José Gil Olmos
Proceso
MÉXICO, D.F. (apro).- En marzo de 1989 el joven estudiante estadunidense de la Universidad de Bronsville, Mark Kilroy, fue reportado desaparecido luego de que sus amigos springbreakers lo perdieron en las calles de Matamoros. Sus familiares ofrecieron una recompensa para quien diera información de su paradero. Un mes después su cuerpo apareció mutilado en una de las 12 fosas clandestinas que un grupo de narcotraficantes cavaron en el rancho Santa Elena casi pegado a la línea fronteriza con el estado de Texas.
El estudiante había sido victimado por un grupo de narcotraficantes comandado por el cubano-estadunidense Adolfo de Jesús Constanzo, quien además de traficar droga era el sumo sacerdote de una secta que realizaba sacrificios humanos como parte de la práctica de los rituales de magia negra, santería y palo mayombe para protegerse de las otras bandas o de las autoridades mexicanas y estadunidenses.
El descubrimiento de las 12 fosas clandestinas en Matamoros en 1989 es quizá el primer registro que se tiene de esta práctica que el crimen organizado ha convertido en una estrategia y hasta en un hábito dentro de sus métodos de aniquilación y desaparición de personas.
Durante la llamada Guerra Sucia, esta práctica fue usada por las fuerzas policiacas y militares del Estado mexicano como parte de su estrategia de contrainsurgencia. Algunos datos extraoficiales señalan que al menos hubo 200 cuerpos en fosas clandestinas ubicadas en algunas entidades como Guerrero, de un total de mil 500 desaparecidos por razones políticas.
Pero este número no se compara con los dos mil cuerpos que han sido encontrados en 400 fosas clandestinas del 2006 al 2014 localizadas en 24 estados, de acuerdo con informes periodísticos atribuidos a la Procuraduría General de la República (PGR), publicados en distintos medios este año.
El hallazgo de las fosas clandestinas o “narcofosas” como ya se les conoce, es una prueba más de la existencia de una guerra en México con un saldo de más de 100 mil muertos y 26 mil desaparecidos.
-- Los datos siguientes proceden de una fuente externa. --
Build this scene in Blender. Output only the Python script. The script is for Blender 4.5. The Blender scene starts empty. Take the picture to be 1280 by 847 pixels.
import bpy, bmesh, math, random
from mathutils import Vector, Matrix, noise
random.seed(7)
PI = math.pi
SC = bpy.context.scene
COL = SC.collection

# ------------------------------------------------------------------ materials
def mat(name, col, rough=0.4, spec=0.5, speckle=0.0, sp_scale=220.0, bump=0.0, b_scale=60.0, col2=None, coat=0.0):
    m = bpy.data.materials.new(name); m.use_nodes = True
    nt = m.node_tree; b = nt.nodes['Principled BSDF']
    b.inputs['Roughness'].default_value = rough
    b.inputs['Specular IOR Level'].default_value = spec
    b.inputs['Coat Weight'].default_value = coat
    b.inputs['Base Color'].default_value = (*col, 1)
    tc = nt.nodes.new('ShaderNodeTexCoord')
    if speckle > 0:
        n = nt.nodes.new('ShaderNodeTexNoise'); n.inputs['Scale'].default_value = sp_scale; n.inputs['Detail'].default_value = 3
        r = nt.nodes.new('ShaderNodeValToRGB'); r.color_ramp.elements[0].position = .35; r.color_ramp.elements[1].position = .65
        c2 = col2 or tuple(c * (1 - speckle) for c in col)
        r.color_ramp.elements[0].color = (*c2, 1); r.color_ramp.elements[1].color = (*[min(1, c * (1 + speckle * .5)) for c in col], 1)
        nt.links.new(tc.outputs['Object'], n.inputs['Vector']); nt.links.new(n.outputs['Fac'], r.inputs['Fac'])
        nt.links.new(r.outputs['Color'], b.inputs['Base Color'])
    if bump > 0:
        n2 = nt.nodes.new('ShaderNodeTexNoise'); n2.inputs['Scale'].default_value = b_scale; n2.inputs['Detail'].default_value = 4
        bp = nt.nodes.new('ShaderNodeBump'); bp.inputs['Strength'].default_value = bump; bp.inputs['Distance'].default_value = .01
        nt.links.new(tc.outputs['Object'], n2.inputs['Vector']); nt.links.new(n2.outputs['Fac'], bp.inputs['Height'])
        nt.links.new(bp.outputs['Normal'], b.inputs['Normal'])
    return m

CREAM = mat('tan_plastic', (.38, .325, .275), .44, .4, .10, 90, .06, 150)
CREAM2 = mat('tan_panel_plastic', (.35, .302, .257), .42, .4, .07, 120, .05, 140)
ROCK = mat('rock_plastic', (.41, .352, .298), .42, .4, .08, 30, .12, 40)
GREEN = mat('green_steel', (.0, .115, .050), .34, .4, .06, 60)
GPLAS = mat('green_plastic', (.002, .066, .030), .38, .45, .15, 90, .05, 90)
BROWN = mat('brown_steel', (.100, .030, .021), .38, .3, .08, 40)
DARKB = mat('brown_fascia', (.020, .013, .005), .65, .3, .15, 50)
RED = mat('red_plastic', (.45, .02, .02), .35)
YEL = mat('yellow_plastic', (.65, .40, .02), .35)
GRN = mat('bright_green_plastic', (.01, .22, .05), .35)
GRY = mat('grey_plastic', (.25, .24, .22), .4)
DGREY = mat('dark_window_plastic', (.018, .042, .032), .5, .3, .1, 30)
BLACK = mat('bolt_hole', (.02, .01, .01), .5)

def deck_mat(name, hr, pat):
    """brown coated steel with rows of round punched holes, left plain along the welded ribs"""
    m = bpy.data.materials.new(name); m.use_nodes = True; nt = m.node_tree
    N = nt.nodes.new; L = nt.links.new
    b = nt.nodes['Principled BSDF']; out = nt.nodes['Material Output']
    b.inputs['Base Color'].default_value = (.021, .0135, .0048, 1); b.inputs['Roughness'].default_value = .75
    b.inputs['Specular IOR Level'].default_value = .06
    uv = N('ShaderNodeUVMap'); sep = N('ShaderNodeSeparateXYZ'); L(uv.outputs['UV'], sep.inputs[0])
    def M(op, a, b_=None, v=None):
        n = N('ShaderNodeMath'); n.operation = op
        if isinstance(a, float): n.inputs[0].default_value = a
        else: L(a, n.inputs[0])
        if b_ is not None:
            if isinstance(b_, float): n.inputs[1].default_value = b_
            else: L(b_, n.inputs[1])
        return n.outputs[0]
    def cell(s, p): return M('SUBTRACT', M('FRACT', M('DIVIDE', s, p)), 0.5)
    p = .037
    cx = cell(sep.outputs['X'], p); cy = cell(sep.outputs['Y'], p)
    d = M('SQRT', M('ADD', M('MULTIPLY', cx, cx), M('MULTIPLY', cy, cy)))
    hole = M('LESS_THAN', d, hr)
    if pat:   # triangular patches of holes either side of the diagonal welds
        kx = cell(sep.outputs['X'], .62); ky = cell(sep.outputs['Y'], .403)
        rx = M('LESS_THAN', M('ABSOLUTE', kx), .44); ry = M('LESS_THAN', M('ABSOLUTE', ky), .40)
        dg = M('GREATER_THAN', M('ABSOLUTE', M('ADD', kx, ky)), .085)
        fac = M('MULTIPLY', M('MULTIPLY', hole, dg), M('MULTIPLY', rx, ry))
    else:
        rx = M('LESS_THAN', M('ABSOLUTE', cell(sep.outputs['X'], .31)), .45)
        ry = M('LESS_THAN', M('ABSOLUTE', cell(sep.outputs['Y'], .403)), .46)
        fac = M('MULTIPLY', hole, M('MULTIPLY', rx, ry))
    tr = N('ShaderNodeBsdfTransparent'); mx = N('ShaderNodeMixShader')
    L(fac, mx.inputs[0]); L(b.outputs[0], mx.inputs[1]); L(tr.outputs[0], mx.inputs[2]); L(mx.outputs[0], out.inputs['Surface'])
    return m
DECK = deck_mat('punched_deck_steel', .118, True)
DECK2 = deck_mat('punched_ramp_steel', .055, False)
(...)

Una guerra que todos los días registra víctimas y que en el caso de las fosas clandestinas comprueba la formación de un “Narco Estado” en el cual criminales y autoridades forman un solo cuerpo de gobierno que actúa por encima de todas las leyes.
Ocultar cuerpos en fosas clandestinas ha sido una práctica de dictaduras como en Argentina, Chile, Guatemala y varios países de África, pero también de guerras genocidas como la de Bosnia, donde desde 1992 desaparecieron 30 mil personas, según el Instituto para Personas Desaparecidas de Bosnia-Herzegovina, 18 mil de las cuales ha sido localizadas en fosas escondidas en las montañas.
Del 2001 a la fecha, la Comisión Internacional de Personas Desaparecidas ha identificado a 16 mil 200 personas, cruzando los datos genéticos de un padrón de 89 mil familiares que reportaron a sus seres queridos como desaparecidos.
Para realizar esta identificación llevan a cabo un cuidadoso protocolo científico y ético que da a las familias confianza del trabajo que se está realizando el cual, al final, ayudará a cerrar un doloroso proceso de duelo.
En México no tenemos datos oficiales exactos del número de fosas que se ha encontrado en 24 estados. Miles de familias se han convertido en investigadoras judiciales proporcionando a las autoridades el producto de sus indagaciones. Pero esto ha sido infructuoso, muchas de estas autoridades están al servicio del crimen organizado o forman parte del mismo.
El descubrimiento de las fosas en Guerrero vuelve a reafirmar el rostro de terror que el “Narco Estado” ha configurado con el tiempo en casi todo el país. Un terror que no acaba pues cuando pensamos que ya se tocó fondo, vuelve a surgir un nuevo caso más terrible y confirma una vez más el cogobierno de crimen organizado y la clase política mexicana.